Das Vieh, Rinder, Kälber, Schafe usw. wurde, bevor es geschlachtet
wurde, an die Grabsteine unweit der Halle angebunden. Die
eigentliche Zerstörung und Vernichtung der Kirche begann, als sich
im August immer mehr Polen im Dorf niederließen. Zuerst wurden die
Bänke und Stühle, dann die Dielen, die Orgel und die Kanzel und
schließlich das gesamte Balkenwerk und die restlichen Holzteile zu
Brennmaterial gemacht. Später entdeckte man die Grüfte, die sich im
vorderen Teil der Kirche unter dem Fußboden befanden. Die darin
befindlichen Särge wurden geöffnet und geschändet Am Totensonntag
1946 stieg Qualm aus einer Gruft.
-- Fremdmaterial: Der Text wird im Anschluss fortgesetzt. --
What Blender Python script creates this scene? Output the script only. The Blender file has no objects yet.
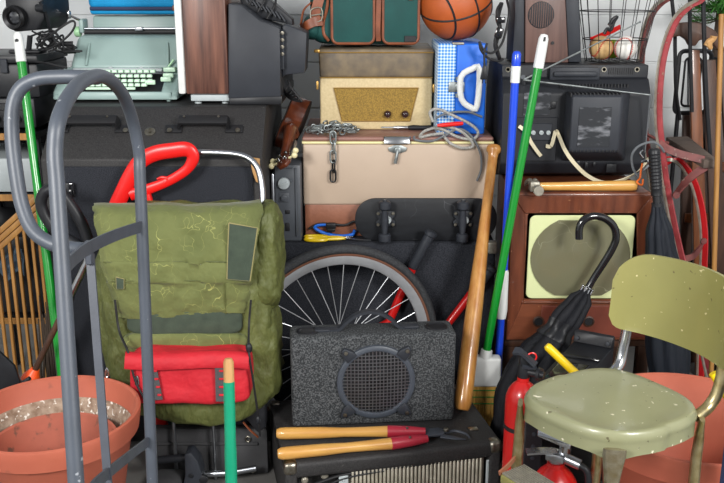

Man hatte in einem Sarg Feuer
entzündet, das wir sofort nach Entdeckung löschten. Es hatten
Hobelspäne gebrannt. Mehr konnte man in diesem kleinen Sarg nicht
entdecken. Wir schauten uns nun die Gruft, von der ja auch die
Rostersdorfer Kirchenchronik berichtet, genauer an. Die Inschrift
war noch lesbar. Drei Särge waren abgedeckt. Durch ein kleines
viereckiges Fenster konnte man die noch sehr gut erhaltenen Leichen
sehen. Die Gesichter waren wie verwelkt, die Gewänder anscheinend
unverändert. An diese Särge hatte man sich nicht herangewagt. Nur
die äußeren Sargdeckel hatte man entfernt. Da sich alle Neubewohner
des Dorfes an der Ausbeutung des Holzes als Brennmaterial
beteiligten, reichte dieses natürlich nicht lange. Schließlich waren
nur noch wenige Steine, Lehmbrocken und der aus Stein gemauerte
Altar von dem einstmals so stolzen Bau übriggeblieben. Auf dem
verwahrlosten Friedhof hüteten die Polen ihr Vieh. Es sei noch
erwähnt, dass man die Glocke eines Nachts gestohlen hatte. Sie wurde
dem Vernehmen nach nach Grünberg und von dort weiter nach Polen
transportiert.
Bevor wir 1951 endgültig unsere Heimat verließen, nahmen wir
wehmütig Abschied vom Friedhof und von dem wenigen, was von unserer
schönen alten Kirche übriggeblieben war. Vielleicht musste es sein,
dass wir noch so lange in der Heimat unter fremden Menschen leben
mussten, um von all dem, was geschehen war, berichten zu können.